### Provided data

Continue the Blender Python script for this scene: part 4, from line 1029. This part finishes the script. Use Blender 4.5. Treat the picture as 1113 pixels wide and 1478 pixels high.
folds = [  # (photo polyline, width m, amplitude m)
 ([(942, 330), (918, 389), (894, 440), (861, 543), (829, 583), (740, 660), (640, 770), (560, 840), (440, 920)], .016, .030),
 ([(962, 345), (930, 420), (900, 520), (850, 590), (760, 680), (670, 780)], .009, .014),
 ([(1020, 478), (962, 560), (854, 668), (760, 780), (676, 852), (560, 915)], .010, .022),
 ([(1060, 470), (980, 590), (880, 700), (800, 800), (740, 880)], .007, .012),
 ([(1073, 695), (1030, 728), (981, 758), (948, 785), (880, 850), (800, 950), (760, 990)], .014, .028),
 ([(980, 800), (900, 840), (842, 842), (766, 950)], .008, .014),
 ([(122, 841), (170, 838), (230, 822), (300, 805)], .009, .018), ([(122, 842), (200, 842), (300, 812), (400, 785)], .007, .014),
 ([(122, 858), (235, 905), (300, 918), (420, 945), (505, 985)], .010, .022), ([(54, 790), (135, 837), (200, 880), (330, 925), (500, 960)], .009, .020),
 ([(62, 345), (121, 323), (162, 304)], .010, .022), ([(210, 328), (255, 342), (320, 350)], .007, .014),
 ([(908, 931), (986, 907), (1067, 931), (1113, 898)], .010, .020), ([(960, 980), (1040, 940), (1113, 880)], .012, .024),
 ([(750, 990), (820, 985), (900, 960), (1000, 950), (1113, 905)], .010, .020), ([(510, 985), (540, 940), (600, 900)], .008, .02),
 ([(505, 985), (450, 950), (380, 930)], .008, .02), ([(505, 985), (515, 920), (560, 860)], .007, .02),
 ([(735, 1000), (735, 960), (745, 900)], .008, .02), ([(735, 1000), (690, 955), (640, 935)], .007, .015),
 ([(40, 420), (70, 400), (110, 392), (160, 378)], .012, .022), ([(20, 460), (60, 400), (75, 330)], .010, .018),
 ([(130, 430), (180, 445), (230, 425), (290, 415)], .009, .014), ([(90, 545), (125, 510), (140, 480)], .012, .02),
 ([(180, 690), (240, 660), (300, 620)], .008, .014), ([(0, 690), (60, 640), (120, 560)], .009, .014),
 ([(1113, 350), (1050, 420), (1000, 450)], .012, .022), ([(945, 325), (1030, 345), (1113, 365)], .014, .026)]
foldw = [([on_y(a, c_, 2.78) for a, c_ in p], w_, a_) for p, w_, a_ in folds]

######

▶ **Task objective**: Set down every line of the listing above again, exactly as given.

▶ **Solution for this problem**:
Continue the Blender Python script for this scene: part 4, from line 1029. This part finishes the script. Use Blender 4.5. Treat the picture as 1113 pixels wide and 1478 pixels high.
folds = [  # (photo polyline, width m, amplitude m)
 ([(942, 330), (918, 389), (894, 440), (861, 543), (829, 583), (740, 660), (640, 770), (560, 840), (440, 920)], .016, .030),
 ([(962, 345), (930, 420), (900, 520), (850, 590), (760, 680), (670, 780)], .009, .014),
 ([(1020, 478), (962, 560), (854, 668), (760, 780), (676, 852), (560, 915)], .010, .022),
 ([(1060, 470), (980, 590), (880, 700), (800, 800), (740, 880)], .007, .012),
 ([(1073, 695), (1030, 728), (981, 758), (948, 785), (880, 850), (800, 950), (760, 990)], .014, .028),
 ([(980, 800), (900, 840), (842, 842), (766, 950)], .008, .014),
 ([(122, 841), (170, 838), (230, 822), (300, 805)], .009, .018), ([(122, 842), (200, 842), (300, 812), (400, 785)], .007, .014),
 ([(122, 858), (235, 905), (300, 918), (420, 945), (505, 985)], .010, .022), ([(54, 790), (135, 837), (200, 880), (330, 925), (500, 960)], .009, .020),
 ([(62, 345), (121, 323), (162, 304)], .010, .022), ([(210, 328), (255, 342), (320, 350)], .007, .014),
 ([(908, 931), (986, 907), (1067, 931), (1113, 898)], .010, .020), ([(960, 980), (1040, 940), (1113, 880)], .012, .024),
 ([(750, 990), (820, 985), (900, 960), (1000, 950), (1113, 905)], .010, .020), ([(510, 985), (540, 940), (600, 900)], .008, .02),
 ([(505, 985), (450, 950), (380, 930)], .008, .02), ([(505, 985), (515, 920), (560, 860)], .007, .02),
 ([(735, 1000), (735, 960), (745, 900)], .008, .02), ([(735, 1000), (690, 955), (640, 935)], .007, .015),
 ([(40, 420), (70, 400), (110, 392), (160, 378)], .012, .022), ([(20, 460), (60, 400), (75, 330)], .010, .018),
 ([(130, 430), (180, 445), (230, 425), (290, 415)], .009, .014), ([(90, 545), (125, 510), (140, 480)], .012, .02),
 ([(180, 690), (240, 660), (300, 620)], .008, .014), ([(0, 690), (60, 640), (120, 560)], .009, .014),
 ([(1113, 350), (1050, 420), (1000, 450)], .012, .022), ([(945, 325), (1030, 345), (1113, 365)], .014, .026)]
foldw = [([on_y(a, c_, 2.78) for a, c_ in p], w_, a_) for p, w_, a_ in folds]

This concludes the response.